• **Dataset section**:
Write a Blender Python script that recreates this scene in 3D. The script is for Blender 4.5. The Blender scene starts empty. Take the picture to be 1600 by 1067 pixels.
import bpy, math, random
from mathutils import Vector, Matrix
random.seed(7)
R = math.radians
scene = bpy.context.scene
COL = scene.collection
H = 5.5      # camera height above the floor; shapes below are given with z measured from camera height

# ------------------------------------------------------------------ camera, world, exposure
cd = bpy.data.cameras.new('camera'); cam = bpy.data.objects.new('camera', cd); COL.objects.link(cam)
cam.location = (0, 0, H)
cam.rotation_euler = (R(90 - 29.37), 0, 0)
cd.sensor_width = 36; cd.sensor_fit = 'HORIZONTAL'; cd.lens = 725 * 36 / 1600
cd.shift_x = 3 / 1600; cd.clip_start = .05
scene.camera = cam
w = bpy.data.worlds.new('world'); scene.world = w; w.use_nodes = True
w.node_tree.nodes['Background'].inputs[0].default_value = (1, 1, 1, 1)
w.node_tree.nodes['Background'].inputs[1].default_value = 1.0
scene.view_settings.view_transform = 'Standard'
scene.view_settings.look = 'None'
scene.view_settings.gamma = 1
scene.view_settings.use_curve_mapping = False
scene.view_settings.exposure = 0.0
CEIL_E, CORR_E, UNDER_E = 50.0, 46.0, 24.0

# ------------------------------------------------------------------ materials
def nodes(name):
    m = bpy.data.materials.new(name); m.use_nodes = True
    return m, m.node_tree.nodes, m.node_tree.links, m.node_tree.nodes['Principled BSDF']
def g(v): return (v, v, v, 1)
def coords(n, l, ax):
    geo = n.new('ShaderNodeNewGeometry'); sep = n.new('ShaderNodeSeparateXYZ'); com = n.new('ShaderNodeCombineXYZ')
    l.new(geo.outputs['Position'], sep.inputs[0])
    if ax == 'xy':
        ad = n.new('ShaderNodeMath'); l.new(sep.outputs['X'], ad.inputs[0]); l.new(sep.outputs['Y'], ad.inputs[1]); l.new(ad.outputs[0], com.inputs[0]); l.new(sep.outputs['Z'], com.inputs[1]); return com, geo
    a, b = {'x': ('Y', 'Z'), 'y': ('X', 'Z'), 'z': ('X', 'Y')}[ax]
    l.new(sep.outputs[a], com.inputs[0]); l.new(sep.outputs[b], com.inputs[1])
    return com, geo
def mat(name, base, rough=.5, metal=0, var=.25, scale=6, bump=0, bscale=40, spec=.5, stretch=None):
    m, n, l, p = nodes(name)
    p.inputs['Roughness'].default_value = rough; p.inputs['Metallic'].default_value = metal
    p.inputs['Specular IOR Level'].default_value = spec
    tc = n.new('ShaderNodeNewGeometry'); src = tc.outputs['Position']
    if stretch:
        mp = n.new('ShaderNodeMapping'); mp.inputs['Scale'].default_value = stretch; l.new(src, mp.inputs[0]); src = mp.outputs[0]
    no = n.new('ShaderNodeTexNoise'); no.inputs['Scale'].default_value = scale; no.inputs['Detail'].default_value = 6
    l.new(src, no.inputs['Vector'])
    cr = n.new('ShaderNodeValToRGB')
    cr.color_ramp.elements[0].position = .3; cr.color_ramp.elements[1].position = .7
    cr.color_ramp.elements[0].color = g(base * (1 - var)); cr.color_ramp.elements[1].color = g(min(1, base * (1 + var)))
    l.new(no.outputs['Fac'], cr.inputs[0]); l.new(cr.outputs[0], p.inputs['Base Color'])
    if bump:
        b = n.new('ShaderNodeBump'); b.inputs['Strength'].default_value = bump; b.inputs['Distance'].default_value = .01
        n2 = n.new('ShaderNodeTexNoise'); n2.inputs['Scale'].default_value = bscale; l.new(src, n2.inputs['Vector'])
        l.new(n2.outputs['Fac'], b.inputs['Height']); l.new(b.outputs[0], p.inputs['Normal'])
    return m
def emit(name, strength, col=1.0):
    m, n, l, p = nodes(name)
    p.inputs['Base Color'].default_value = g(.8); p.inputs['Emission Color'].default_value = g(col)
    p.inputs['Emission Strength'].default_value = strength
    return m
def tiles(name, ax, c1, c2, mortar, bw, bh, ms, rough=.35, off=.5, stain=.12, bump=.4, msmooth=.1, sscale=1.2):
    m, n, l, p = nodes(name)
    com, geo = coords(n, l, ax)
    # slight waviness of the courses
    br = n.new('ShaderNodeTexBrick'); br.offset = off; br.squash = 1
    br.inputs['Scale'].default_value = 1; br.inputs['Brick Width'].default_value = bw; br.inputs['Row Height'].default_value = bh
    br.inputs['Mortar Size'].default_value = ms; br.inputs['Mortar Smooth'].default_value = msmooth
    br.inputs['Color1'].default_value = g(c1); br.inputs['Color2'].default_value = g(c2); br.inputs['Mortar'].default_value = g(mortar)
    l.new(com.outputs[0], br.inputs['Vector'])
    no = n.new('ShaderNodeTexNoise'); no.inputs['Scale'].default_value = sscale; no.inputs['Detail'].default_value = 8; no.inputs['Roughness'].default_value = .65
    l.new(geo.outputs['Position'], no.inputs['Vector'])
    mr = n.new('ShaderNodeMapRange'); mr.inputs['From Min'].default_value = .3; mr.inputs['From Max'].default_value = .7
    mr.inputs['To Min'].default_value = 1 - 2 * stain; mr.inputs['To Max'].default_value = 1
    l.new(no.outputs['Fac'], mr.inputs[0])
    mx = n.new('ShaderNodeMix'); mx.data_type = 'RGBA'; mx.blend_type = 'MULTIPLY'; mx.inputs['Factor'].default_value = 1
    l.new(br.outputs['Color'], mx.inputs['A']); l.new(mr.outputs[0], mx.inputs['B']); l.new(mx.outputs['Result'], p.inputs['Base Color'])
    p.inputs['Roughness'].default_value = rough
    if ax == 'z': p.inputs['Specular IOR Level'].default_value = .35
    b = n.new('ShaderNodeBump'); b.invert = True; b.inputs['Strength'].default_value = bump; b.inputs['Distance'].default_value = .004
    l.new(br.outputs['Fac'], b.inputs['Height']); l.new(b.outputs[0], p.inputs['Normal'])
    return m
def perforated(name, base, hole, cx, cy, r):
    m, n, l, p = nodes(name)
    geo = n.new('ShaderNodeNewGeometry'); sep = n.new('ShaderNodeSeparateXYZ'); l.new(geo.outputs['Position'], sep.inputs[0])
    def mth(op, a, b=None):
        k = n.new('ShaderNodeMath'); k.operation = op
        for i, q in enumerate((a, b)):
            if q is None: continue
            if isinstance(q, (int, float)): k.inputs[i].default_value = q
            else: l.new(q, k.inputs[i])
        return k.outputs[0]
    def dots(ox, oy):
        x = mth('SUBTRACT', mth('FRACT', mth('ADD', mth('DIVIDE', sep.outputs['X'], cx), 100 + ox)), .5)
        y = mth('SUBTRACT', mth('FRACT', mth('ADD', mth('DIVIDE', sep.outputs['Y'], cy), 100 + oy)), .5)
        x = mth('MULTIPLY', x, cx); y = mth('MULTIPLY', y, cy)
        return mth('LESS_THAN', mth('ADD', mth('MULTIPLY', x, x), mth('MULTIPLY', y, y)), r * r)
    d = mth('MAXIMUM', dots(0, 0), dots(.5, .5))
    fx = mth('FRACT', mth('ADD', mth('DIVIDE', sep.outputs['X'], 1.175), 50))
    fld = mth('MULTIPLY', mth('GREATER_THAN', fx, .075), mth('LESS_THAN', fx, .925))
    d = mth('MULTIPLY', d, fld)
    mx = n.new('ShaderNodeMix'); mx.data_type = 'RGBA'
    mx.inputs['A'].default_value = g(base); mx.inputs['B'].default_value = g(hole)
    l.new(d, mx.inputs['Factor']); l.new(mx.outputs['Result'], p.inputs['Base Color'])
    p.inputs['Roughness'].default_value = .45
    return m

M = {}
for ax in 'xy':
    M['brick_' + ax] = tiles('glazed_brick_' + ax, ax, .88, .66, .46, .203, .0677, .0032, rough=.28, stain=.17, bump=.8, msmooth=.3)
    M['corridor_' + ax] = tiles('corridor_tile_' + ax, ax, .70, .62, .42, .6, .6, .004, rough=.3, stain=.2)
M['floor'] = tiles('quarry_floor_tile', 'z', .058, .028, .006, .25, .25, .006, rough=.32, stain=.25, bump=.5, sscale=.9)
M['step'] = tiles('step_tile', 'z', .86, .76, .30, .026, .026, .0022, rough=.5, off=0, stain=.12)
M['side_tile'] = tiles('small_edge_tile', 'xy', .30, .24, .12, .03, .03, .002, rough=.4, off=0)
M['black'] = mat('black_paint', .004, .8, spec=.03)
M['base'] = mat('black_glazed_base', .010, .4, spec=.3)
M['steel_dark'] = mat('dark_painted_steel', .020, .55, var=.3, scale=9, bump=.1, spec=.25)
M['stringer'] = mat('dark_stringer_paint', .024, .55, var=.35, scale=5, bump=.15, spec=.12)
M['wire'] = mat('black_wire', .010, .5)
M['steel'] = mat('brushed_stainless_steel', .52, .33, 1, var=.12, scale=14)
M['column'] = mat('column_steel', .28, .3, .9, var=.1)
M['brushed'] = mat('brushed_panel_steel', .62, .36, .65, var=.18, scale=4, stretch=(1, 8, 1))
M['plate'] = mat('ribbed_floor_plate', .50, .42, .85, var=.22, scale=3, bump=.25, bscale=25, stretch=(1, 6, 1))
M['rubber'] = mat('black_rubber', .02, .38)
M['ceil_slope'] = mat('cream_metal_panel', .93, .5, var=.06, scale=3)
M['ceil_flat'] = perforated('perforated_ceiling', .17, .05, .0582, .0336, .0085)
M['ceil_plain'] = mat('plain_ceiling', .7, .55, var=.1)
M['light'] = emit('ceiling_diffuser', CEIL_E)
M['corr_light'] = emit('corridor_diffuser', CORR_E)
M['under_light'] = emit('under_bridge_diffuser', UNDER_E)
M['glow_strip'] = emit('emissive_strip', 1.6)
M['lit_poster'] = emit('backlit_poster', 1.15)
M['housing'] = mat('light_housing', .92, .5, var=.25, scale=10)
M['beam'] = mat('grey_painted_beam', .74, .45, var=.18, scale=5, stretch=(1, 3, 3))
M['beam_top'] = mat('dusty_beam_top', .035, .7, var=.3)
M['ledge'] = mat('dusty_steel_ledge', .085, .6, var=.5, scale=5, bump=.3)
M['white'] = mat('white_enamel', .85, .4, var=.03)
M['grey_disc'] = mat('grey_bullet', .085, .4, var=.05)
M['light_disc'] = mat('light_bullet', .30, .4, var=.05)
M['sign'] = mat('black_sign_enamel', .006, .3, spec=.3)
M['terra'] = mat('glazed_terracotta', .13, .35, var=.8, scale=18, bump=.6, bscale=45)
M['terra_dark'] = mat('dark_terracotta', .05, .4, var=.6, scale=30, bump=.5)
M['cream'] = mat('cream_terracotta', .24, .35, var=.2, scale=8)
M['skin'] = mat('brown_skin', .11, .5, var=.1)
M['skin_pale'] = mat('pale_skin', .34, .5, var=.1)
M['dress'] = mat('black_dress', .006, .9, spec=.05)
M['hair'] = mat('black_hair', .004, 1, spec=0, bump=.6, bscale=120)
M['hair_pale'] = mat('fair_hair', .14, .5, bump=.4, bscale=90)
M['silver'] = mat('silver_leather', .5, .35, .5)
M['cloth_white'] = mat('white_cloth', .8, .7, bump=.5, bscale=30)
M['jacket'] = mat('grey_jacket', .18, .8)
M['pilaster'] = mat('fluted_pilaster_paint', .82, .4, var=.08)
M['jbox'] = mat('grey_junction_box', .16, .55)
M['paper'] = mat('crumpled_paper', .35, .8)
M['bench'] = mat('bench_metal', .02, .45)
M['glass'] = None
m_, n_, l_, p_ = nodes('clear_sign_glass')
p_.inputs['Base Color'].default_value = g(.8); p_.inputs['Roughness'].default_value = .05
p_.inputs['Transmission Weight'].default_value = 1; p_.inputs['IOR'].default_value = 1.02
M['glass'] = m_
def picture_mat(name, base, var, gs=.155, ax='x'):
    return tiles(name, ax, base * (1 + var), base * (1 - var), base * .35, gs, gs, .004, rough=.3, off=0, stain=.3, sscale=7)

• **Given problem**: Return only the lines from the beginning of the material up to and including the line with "CEIL_E, CORR_E, UNDER_E = 50.0, 46.0, 24.0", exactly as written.

• **Response for this exercise**:
Write a Blender Python script that recreates this scene in 3D. The script is for Blender 4.5. The Blender scene starts empty. Take the picture to be 1600 by 1067 pixels.
import bpy, math, random
from mathutils import Vector, Matrix
random.seed(7)
R = math.radians
scene = bpy.context.scene
COL = scene.collection
H = 5.5      # camera height above the floor; shapes below are given with z measured from camera height

# ------------------------------------------------------------------ camera, world, exposure
cd = bpy.data.cameras.new('camera'); cam = bpy.data.objects.new('camera', cd); COL.objects.link(cam)
cam.location = (0, 0, H)
cam.rotation_euler = (R(90 - 29.37), 0, 0)
cd.sensor_width = 36; cd.sensor_fit = 'HORIZONTAL'; cd.lens = 725 * 36 / 1600
cd.shift_x = 3 / 1600; cd.clip_start = .05
scene.camera = cam
w = bpy.data.worlds.new('world'); scene.world = w; w.use_nodes = True
w.node_tree.nodes['Background'].inputs[0].default_value = (1, 1, 1, 1)
w.node_tree.nodes['Background'].inputs[1].default_value = 1.0
scene.view_settings.view_transform = 'Standard'
scene.view_settings.look = 'None'
scene.view_settings.gamma = 1
scene.view_settings.use_curve_mapping = False
scene.view_settings.exposure = 0.0
CEIL_E, CORR_E, UNDER_E = 50.0, 46.0, 24.0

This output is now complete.